WORKING DATA:
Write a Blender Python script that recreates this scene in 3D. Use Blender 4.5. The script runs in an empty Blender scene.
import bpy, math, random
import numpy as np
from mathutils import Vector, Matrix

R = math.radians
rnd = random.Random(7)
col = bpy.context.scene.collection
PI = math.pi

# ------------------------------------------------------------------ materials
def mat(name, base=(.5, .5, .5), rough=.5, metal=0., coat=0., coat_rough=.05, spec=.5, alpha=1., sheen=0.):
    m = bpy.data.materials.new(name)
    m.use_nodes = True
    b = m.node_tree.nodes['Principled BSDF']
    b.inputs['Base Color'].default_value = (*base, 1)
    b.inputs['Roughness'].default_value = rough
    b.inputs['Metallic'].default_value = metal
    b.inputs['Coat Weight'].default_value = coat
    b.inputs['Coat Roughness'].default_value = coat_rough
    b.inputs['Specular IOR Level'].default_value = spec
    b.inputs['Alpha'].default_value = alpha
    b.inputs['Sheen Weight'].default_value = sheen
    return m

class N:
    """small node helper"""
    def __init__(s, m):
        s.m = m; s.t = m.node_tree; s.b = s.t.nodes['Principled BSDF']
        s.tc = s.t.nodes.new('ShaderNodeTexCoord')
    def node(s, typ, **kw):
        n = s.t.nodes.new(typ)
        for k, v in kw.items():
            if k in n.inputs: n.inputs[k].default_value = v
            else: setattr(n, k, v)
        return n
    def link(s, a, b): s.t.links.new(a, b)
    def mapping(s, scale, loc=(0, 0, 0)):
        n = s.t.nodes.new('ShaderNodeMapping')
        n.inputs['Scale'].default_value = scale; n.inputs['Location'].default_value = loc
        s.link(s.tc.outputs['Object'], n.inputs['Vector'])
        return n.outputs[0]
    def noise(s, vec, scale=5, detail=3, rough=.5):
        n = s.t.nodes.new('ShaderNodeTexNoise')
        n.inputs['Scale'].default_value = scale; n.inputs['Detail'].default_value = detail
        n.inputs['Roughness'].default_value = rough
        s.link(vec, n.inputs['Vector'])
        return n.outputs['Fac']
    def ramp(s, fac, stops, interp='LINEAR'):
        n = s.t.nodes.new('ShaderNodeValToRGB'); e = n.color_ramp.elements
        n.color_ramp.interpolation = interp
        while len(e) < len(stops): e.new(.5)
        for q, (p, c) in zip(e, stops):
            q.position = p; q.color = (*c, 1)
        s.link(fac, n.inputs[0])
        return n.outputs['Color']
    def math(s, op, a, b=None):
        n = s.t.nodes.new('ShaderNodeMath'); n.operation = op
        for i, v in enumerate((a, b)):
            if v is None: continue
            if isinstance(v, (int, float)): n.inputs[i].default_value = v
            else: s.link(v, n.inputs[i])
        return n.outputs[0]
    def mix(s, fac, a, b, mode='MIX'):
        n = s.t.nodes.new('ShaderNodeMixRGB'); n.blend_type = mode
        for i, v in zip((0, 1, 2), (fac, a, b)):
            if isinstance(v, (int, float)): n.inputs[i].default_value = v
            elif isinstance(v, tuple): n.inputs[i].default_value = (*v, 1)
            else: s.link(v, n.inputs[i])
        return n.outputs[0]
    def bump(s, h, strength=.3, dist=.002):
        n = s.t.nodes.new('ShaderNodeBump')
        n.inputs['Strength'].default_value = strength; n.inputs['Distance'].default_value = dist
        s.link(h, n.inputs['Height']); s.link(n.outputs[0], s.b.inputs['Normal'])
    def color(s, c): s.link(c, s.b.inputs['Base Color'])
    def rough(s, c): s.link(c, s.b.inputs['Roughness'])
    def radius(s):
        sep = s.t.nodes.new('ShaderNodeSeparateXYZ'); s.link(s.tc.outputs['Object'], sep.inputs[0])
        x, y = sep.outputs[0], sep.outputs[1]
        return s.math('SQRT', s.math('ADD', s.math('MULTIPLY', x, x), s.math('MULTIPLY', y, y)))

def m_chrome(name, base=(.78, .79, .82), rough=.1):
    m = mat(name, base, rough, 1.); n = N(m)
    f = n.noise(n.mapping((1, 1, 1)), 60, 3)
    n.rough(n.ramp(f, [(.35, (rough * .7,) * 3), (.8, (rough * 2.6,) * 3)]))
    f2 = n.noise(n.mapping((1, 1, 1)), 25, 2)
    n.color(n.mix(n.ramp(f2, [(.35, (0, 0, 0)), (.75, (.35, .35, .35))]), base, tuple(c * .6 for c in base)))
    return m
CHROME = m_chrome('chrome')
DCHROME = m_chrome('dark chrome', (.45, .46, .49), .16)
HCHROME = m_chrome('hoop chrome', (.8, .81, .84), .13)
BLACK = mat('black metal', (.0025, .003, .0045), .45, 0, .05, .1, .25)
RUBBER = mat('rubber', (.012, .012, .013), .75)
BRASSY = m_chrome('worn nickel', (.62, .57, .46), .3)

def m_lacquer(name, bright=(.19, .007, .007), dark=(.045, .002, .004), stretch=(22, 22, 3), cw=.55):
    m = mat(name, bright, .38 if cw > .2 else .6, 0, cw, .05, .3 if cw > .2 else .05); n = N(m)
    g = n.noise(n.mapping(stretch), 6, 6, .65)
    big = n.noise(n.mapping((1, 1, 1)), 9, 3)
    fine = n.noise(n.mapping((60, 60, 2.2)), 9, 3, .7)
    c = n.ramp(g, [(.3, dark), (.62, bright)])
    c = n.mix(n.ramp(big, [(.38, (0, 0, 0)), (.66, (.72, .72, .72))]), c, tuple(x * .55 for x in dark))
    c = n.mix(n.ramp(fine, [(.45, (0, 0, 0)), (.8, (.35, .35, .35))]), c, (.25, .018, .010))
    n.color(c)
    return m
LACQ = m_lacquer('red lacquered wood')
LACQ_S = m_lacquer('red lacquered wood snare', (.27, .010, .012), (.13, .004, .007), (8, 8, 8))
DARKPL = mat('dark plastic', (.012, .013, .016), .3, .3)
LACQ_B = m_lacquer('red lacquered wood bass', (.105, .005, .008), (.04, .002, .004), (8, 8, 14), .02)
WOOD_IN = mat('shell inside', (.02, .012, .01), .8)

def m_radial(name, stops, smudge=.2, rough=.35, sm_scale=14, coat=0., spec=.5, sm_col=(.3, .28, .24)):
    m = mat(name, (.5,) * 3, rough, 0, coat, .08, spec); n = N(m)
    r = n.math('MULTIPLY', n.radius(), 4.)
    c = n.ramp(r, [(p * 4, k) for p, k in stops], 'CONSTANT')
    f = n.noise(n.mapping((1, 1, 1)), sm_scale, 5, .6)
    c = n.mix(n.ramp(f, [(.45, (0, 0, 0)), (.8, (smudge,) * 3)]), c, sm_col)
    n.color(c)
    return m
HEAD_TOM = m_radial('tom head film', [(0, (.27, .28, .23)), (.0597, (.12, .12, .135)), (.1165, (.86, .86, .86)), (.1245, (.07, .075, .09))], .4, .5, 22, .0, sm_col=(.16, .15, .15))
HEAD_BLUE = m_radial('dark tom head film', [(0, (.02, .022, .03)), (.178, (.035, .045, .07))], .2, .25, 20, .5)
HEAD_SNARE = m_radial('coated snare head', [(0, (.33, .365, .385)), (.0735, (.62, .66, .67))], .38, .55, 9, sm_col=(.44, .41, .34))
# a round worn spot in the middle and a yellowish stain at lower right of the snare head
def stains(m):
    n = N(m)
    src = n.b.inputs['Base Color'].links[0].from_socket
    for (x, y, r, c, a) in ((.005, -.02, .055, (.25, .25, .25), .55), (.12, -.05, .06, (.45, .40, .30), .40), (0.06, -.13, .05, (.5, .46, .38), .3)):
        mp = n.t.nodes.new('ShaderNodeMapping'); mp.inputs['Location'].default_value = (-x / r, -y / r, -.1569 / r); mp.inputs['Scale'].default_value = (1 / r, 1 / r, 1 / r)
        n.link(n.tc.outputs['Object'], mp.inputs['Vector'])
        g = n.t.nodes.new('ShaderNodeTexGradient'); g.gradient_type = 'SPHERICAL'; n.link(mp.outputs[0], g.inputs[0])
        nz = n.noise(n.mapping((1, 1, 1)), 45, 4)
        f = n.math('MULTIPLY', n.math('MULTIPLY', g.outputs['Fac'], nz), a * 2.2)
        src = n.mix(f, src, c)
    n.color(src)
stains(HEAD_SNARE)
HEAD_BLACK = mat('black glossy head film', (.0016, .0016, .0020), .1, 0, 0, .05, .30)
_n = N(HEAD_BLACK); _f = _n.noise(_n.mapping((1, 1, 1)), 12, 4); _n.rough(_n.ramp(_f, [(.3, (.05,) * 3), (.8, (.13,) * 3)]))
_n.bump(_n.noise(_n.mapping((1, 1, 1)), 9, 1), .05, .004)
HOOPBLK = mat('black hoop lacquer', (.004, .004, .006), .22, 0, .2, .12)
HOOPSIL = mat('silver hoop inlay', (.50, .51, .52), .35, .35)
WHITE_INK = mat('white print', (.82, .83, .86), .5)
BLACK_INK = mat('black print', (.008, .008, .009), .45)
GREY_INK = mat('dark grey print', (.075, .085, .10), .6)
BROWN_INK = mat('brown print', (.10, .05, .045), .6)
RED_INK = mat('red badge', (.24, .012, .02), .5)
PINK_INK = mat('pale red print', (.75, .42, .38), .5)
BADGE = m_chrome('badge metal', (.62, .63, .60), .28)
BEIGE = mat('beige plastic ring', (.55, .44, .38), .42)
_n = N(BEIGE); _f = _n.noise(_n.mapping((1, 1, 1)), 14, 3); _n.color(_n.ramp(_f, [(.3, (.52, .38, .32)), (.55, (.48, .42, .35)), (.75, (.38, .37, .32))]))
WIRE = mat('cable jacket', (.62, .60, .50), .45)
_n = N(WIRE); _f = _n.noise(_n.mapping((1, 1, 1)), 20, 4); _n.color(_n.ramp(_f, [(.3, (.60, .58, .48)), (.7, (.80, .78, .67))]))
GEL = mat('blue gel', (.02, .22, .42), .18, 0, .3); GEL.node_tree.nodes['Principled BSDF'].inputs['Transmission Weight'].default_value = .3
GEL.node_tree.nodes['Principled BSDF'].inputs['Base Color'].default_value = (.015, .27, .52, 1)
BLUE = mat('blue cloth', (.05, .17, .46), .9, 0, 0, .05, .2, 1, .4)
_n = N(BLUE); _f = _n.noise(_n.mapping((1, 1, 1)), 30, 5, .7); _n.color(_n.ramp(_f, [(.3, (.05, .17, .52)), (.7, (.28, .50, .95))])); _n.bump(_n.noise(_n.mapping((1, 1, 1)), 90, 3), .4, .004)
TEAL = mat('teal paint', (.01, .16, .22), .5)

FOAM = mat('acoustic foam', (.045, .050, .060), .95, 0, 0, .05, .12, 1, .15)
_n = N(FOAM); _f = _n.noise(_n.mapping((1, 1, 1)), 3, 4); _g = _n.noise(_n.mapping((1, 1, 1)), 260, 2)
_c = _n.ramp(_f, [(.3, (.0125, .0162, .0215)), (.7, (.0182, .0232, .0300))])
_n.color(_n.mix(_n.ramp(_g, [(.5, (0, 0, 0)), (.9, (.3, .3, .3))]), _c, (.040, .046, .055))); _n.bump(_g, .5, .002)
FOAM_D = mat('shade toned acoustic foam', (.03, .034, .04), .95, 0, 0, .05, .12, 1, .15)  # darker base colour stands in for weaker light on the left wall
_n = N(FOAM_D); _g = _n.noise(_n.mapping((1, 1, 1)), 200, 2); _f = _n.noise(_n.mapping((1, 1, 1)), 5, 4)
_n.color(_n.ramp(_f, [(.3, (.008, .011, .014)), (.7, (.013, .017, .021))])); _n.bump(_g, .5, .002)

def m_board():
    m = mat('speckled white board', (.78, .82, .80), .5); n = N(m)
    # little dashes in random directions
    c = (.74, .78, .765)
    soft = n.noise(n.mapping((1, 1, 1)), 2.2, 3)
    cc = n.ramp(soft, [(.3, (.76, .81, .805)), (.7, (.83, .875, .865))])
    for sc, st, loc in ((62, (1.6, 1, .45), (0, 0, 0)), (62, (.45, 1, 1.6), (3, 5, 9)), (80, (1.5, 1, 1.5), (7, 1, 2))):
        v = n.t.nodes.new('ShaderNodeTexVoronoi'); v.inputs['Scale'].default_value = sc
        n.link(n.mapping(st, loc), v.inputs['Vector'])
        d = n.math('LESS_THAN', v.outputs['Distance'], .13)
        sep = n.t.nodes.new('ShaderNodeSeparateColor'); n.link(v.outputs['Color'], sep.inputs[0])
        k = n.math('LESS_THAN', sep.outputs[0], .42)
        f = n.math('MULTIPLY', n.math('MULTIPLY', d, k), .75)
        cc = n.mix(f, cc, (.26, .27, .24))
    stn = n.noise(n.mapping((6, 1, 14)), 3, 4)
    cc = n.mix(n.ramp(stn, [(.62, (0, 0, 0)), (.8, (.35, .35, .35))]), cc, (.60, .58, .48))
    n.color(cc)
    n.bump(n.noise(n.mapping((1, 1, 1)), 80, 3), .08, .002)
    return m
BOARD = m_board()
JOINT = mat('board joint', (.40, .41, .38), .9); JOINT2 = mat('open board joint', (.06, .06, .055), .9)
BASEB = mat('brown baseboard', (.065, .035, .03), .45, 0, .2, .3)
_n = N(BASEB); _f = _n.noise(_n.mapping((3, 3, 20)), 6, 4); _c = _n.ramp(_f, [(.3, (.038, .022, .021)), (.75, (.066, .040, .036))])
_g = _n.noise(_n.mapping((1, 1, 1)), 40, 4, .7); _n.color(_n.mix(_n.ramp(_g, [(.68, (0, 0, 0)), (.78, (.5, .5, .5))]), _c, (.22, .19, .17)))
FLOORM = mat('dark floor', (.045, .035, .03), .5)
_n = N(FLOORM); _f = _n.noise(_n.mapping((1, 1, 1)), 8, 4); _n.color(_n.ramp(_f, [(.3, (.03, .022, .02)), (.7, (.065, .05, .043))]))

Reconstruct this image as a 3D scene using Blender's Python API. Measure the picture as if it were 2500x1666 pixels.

TASK DESCRIPTION: Repeat the records above line by line, from the first line through the line that contains "PI = math.pi".

ANSWER FOR THIS EXERCISE:
Write a Blender Python script that recreates this scene in 3D. Use Blender 4.5. The script runs in an empty Blender scene.
import bpy, math, random
import numpy as np
from mathutils import Vector, Matrix

R = math.radians
rnd = random.Random(7)
col = bpy.context.scene.collection
PI = math.pi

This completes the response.